Denver Direct: Bagging Ecological Concern by Phil Goodstein – September, 2013


Wednesday, September 11, 2013

Bagging Ecological Concern by Phil Goodstein – September, 2013

 From the time of the emergence of the modern ecology movement in 1970, basic differences have divided those who claim they are working to save the earth. Some have probed causes, especially a devastating economic system which plunders everything and everybody in the name of making a profit; others have attributed ecological filth to individuals. The use of disposable bottles and diapers by everyday people, their failure to recycle, and lack of individual initiative, the latter have loudly argued, is why environmental threats are as severe today as when friends of the earth celebrated the first Earth Day 43 years ago.
Those who blame individuals for environmental degradation never see or learn anything. So it is with their campaign against plastic bags in stores. Supposedly, banning or charging for them will reverse waste. Unstated is that such bags emerged after the ecology movement was in full blast. Groceries and other merchants found them cheaper and more efficient than traditional paper bags.
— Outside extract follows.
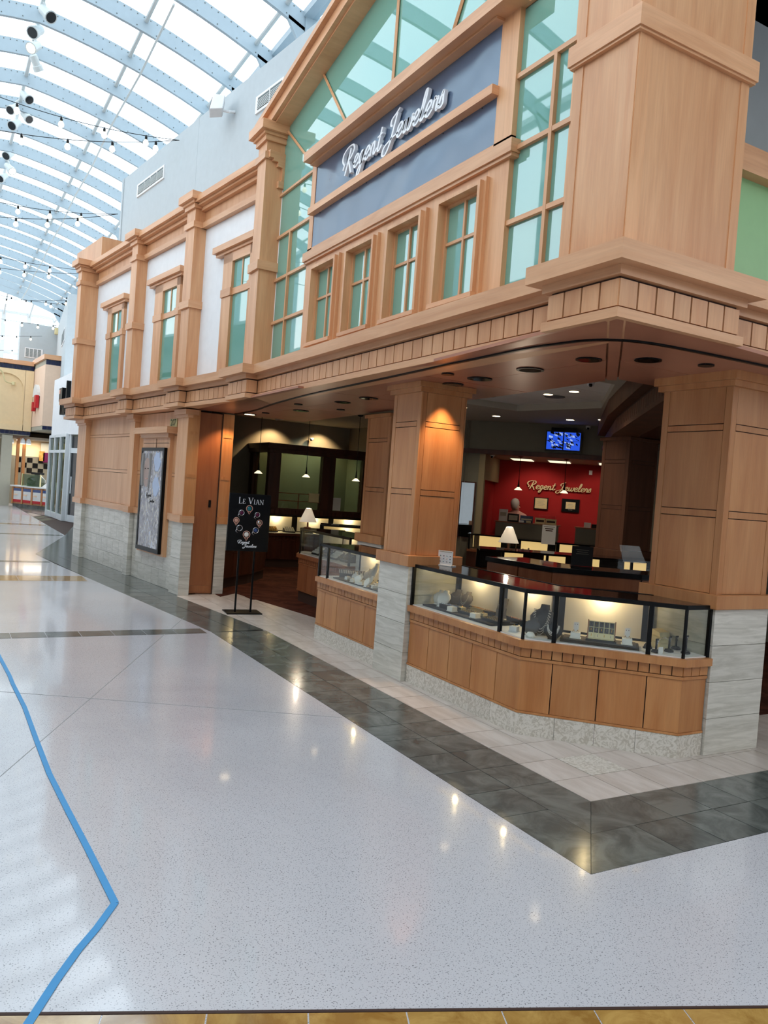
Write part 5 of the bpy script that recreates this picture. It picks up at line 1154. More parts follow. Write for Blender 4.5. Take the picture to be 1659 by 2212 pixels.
# goods in the cases deeper in the shop
def simple_trays(fr, us, v, label, grp, mats=('gold', 'linen')):
    for k, u in enumerate(us):
        t = thing('ring_tray', fr(u, v, ZD), label[k] if isinstance(label, list) else label, 'tray', grp)
        MB().hexa([fr(u-.11, v-.06, ZD), fr(u+.11, v-.06, ZD), fr(u+.11, v+.06, ZD), fr(u-.11, v+.06, ZD)], [fr(u-.11, v-.06, ZD+.02), fr(u+.11, v-.06, ZD+.02), fr(u+.11, v+.06, ZD+.10), fr(u-.11, v+.06, ZD+.10)]).build('tray', 'black_matte', t)
        m = MB()
        for a in range(5):
            for b in range(3): m.hexa([fr(u-.10+a*.042, v-.055+b*.037, ZD+.022+b*.026), fr(u-.07+a*.042, v-.055+b*.037, ZD+.022+b*.026), fr(u-.07+a*.042, v-.03+b*.037, ZD+.040+b*.026), fr(u-.10+a*.042, v-.03+b*.037, ZD+.040+b*.026)], [fr(u-.10+a*.042, v-.06+b*.037, ZD+.035+b*.026), fr(u-.07+a*.042, v-.06+b*.037, ZD+.035+b*.026), fr(u-.07+a*.042, v-.035+b*.037, ZD+.053+b*.026), fr(u-.10+a*.042, v-.035+b*.037, ZD+.053+b*.026)])
        tag(m.build('items', mats[k % 2], t), kind='stuff')
FB = Frame((0, 14.0), (1, 0), (0, 1))
simple_trays(FB, (5.62, 5.98, 6.35, 6.75), .2, ['tray of white tags in the back counter right behind the easel sign', 'gold tray in the back counter left of the table lamp', 'tray with pale stands in the back counter behind the table lamp', 'rightmost tray in the back counter, near the red sale sign'], None)
FI, LI = SegF((4.38, 8.5), (4.38, 10.0))
simple_trays(FI, (1.28, 1.0, .72, .4), .2, ['row of white watch stands at the left end of the second counter', 'second row of white stands in the second counter', 'third row of white stands in the second counter', 'white stands at the right end of the second counter'], None, ('linen', 'silver'))
FL, LL = SegF((4.30, 11.66), (3.70, 11.10))
simple_trays(FL, (.35,), .2, ['tray of white tags in the dark counter just inside the entrance'], None, ('linen', 'silver'))
FC = Frame((7.95, 10.5), (-S45, S45), (S45, S45));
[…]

At one point, conservationists agreed, bemoaning the destruction of forests for paper bags.
The focus on plastic bags has no larger dimension. It says nothing about the way corporate domination has been unchecked. Not surprisingly, those crusading against plastic bags, led by veteran Democratic Party hack Debbie Ortega, make no mention of the ever worse threats to the land linked with the endless extraction of petroleum resources. The Democratic General Assembly, backed by the establishment environmentalist organizations, had a chance to do something about this when it convened last January. The solons failed to act, especially in redressing fracking.
Nobody has been more opposed to powerful regulation to check the environmentalist damages wrought by oil companies than media darling John Hickenlooper, a man stemming from the petro-leum industry. The governor has also been silent about Colorado Department of Transportation plans to vastly expand Interstate 70 through the heart of Denver, complete with toll lanes operated by a private concern. But raising such points and actually fighting severe, immediate threats to the environment is heresy. Groups such as the Sierra Club have been so dedicated to the Democrats that they never reflect on larger issues. Instead, condemning people who do not recycle or prefer plastic bags is at the heart of their operations as they provide as noxious a smoke screen for a filthy system as anything produced by the worst of corporate polluters.